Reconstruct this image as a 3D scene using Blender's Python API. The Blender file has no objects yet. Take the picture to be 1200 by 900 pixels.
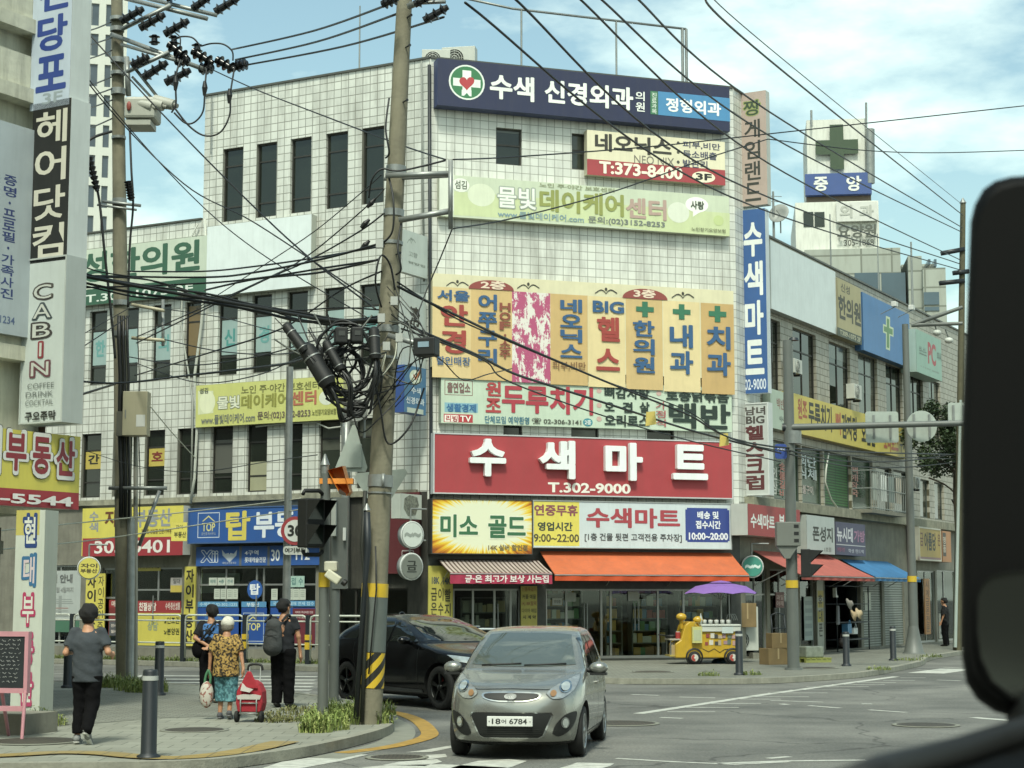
import bpy, bmesh, math, random
from mathutils import Vector, Matrix, geometry
from mathutils.bvhtree import BVHTree
import numpy as np
random.seed(7)
R = math.radians
SC = bpy.context.scene
COL = SC.collection
# ------------------------------------------------------------ camera
CAM = Vector((0, 0, 1.85)); PITCH = R(6.82); FPX = 2090.0
_c = bpy.data.cameras.new('camera'); cam = bpy.data.objects.new('camera', _c); COL.objects.link(cam)
cam.location = CAM; cam.rotation_euler = (R(90) + PITCH, 0, 0)
_c.sensor_width = 36; _c.lens = FPX / 1200 * 36; _c.clip_start = .05; _c.clip_end = 5000
_c.dof.use_dof = True; _c.dof.focus_distance = 42; _c.dof.aperture_fstop = 16
SC.camera = cam
# ------------------------------------------------------------ light
SUN_EL, SUN_AZ = R(56), R(184)          # azimuth clockwise from +Y: behind the camera, to its left
w = bpy.data.worlds.new('World'); SC.world = w; w.use_nodes = True
nt = w.node_tree; N = nt.nodes; L = nt.links
bg = N['Background']; sky = N.new('ShaderNodeTexSky'); sky.sky_type = 'NISHITA'; sky.sun_disc = False
sky.sun_elevation = SUN_EL; sky.sun_rotation = SUN_AZ; sky.dust_density = 2.5; sky.air_density = 1.2; sky.ozone_density = 1.0
tint = N.new('ShaderNodeMix'); tint.data_type = 'RGBA'; tint.blend_type = 'MULTIPLY'; tint.inputs[0].default_value = 1
tint.inputs[7].default_value = (1.22, 1.34, 1.08, 1)
L.new(sky.outputs[0], tint.inputs[6])
tc = N.new('ShaderNodeTexCoord'); mp = N.new('ShaderNodeMapping'); mp.inputs['Scale'].default_value = (1.0, 1.0, 2.4)
mp.inputs['Location'].default_value = (.37, .1, .45)
L.new(tc.outputs['Generated'], mp.inputs[0])
nz = N.new('ShaderNodeTexNoise'); nz.inputs['Scale'].default_value = 4.2; nz.inputs['Detail'].default_value = 9; nz.inputs['Roughness'].default_value = .55
L.new(mp.outputs[0], nz.inputs['Vector'])
sx = N.new('ShaderNodeSeparateXYZ'); L.new(tc.outputs['Generated'], sx.inputs[0])
hz = N.new('ShaderNodeMapRange'); hz.inputs[1].default_value = .06; hz.inputs[2].default_value = .42; hz.inputs[3].default_value = .17; hz.inputs[4].default_value = -.05
L.new(sx.outputs[2], hz.inputs[0])
ad = N.new('ShaderNodeMath'); ad.operation = 'ADD'; L.new(nz.outputs[0], ad.inputs[0]); L.new(hz.outputs[0], ad.inputs[1])
cr = N.new('ShaderNodeValToRGB'); cr.color_ramp.elements[0].position = .50; cr.color_ramp.elements[1].position = .74
L.new(ad.outputs[0], cr.inputs[0])
cm = N.new('ShaderNodeMix'); cm.data_type = 'RGBA'; L.new(cr.outputs[0], cm.inputs[0])
L.new(tint.outputs[2], cm.inputs[6]); cm.inputs[7].default_value = (9.0, 10.4, 9.0, 1)
L.new(cm.outputs[2], bg.inputs[0]); bg.inputs[1].default_value = .105
_s = bpy.data.lights.new('sun', 'SUN'); sun = bpy.data.objects.new('sun', _s); COL.objects.link(sun)
_s.energy = 2.2; _s.angle = R(9); _s.color = (.98, 1, .88)
_d = Vector((math.sin(SUN_AZ) * math.cos(SUN_EL), math.cos(SUN_AZ) * math.cos(SUN_EL), math.sin(SUN_EL)))
sun.rotation_euler = _d.to_track_quat('Z', 'Y').to_euler(); sun.location = _d * 80
SC.view_settings.view_transform = 'Standard'; SC.view_settings.look = 'None'; SC.view_settings.exposure = 0.64; SC.view_settings.gamma = 1
SC.cycles.max_bounces = 6; SC.cycles.transparent_max_bounces = 8; SC.cycles.caustics_reflective = False; SC.cycles.caustics_refractive = False
SC.cycles.use_denoising = True
# ------------------------------------------------------------ pixel of the photograph -> place in the street
def ray(u, v):
    f = Vector((0, math.cos(PITCH), math.sin(PITCH))); up = Vector((0, -math.sin(PITCH), math.cos(PITCH)))
    return f + Vector(((u - 600) / FPX, 0, 0)) + up * ((450 - v) / FPX)
def at(u, v, Y):
    d = ray(u, v); return CAM + d * (Y / d.y)
def gp(u, v, z=0.0):
    d = ray(u, v); return CAM + d * ((z - CAM.z) / d.z)
class Fac:                                    # a vertical wall plane: s runs along it (to the viewer's right), off = out of the wall
    def __init__(s, P, d):
        s.P = Vector((P[0], P[1], 0)); s.d = Vector((d[0], d[1], 0)).normalized(); s.n = Vector((s.d.y, -s.d.x, 0))
        s.rz = math.atan2(s.d.y, s.d.x); s.M = Matrix.Translation(s.P) @ Matrix.Rotation(s.rz, 4, 'Z')
    def sz(s, u, v, off=0.0):
        d = ray(u, v); t = (s.P + s.n * off - CAM).dot(s.n) / d.dot(s.n); q = CAM + d * t
        return (q - s.P).dot(s.d), q.z
    def pt(s, a, off, z): return s.P + s.d * a + s.n * off + Vector((0, 0, z))
# ------------------------------------------------------------ materials
def lin(h):
    h = h.lstrip('#'); o = []
    for i in (0, 2, 4):
        c = int(h[i:i + 2], 16) / 255; o.append(c / 12.92 if c <= .04045 else ((c + .055) / 1.055) ** 2.4)
    return tuple(o)
MATS = {}
def newmat(name):
    m = bpy.data.materials.new(name); m.use_nodes = True; t = m.node_tree
    return m, t, t.nodes['Principled BSDF']
def mat(name, col, rough=.55, var=.12, scale=3.0, metal=0.0, bump=0.0, grime=0.0, spec=.5, coat=0.0, alpha=None):
    if name in MATS: return MATS[name]
    if isinstance(col, str): col = lin(col)
    m, t, b = newmat(name); n, l = t.nodes, t.links
    b.inputs['Roughness'].default_value = rough; b.inputs['Metallic'].default_value = metal
    b.inputs['Specular IOR Level'].default_value = spec; b.inputs['Coat Weight'].default_value = coat
    tc = n.new('ShaderNodeTexCoord'); nz = n.new('ShaderNodeTexNoise'); nz.inputs['Scale'].default_value = scale
    nz.inputs['Detail'].default_value = 6; nz.inputs['Roughness'].default_value = .6; l.new(tc.outputs['Object'], nz.inputs['Vector'])
    rp = n.new('ShaderNodeValToRGB'); rp.color_ramp.elements[0].position = .3; rp.color_ramp.elements[1].position = .72
    rp.color_ramp.elements[0].color = (*[c * (1 - var) for c in col], 1)
    rp.color_ramp.elements[1].color = (*[min(1, c * (1 + var * .6)) for c in col], 1)
    l.new(nz.outputs[0], rp.inputs[0]); out = rp.outputs[0]
    if grime:
        mp = n.new('ShaderNodeMapping'); mp.inputs['Scale'].default_value = (5, 5, .55); l.new(tc.outputs['Object'], mp.inputs[0])
        g = n.new('ShaderNodeTexNoise'); g.inputs['Scale'].default_value = 1.6; g.inputs['Detail'].default_value = 7; g.inputs['Roughness'].default_value = .65
        l.new(mp.outputs[0], g.inputs['Vector'])
        gr = n.new('ShaderNodeMapRange'); gr.inputs[1].default_value = .46; gr.inputs[2].default_value = .78; gr.inputs[3].default_value = 0; gr.inputs[4].default_value = grime
        l.new(g.outputs[0], gr.inputs[0])
        mx = n.new('ShaderNodeMix'); mx.data_type = 'RGBA'; l.new(gr.outputs[0], mx.inputs[0]); l.new(out, mx.inputs[6]); mx.inputs[7].default_value = (.09, .085, .065, 1)
        out = mx.outputs[2]
    l.new(out, b.inputs['Base Color'])
    if bump:
        n2 = n.new('ShaderNodeTexNoise'); n2.inputs['Scale'].default_value = scale * 6; n2.inputs['Detail'].default_value = 4; l.new(tc.outputs['Object'], n2.inputs['Vector'])
        bp = n.new('ShaderNodeBump'); bp.inputs['Strength'].default_value = bump; bp.inputs['Distance'].default_value = .02
        l.new(n2.outputs[0], bp.inputs['Height']); l.new(bp.outputs[0], b.inputs['Normal'])
    MATS[name] = m; return m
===
Look through the data above. Copy every line with the string "objects" in it.

Reconstruct this image as a 3D scene using Blender's Python API. The Blender file has no objects yet. Take the picture to be 1200 by 900 pixels.
_c = bpy.data.cameras.new('camera'); cam = bpy.data.objects.new('camera', _c); COL.objects.link(cam)
_s = bpy.data.lights.new('sun', 'SUN'); sun = bpy.data.objects.new('sun', _s); COL.objects.link(sun)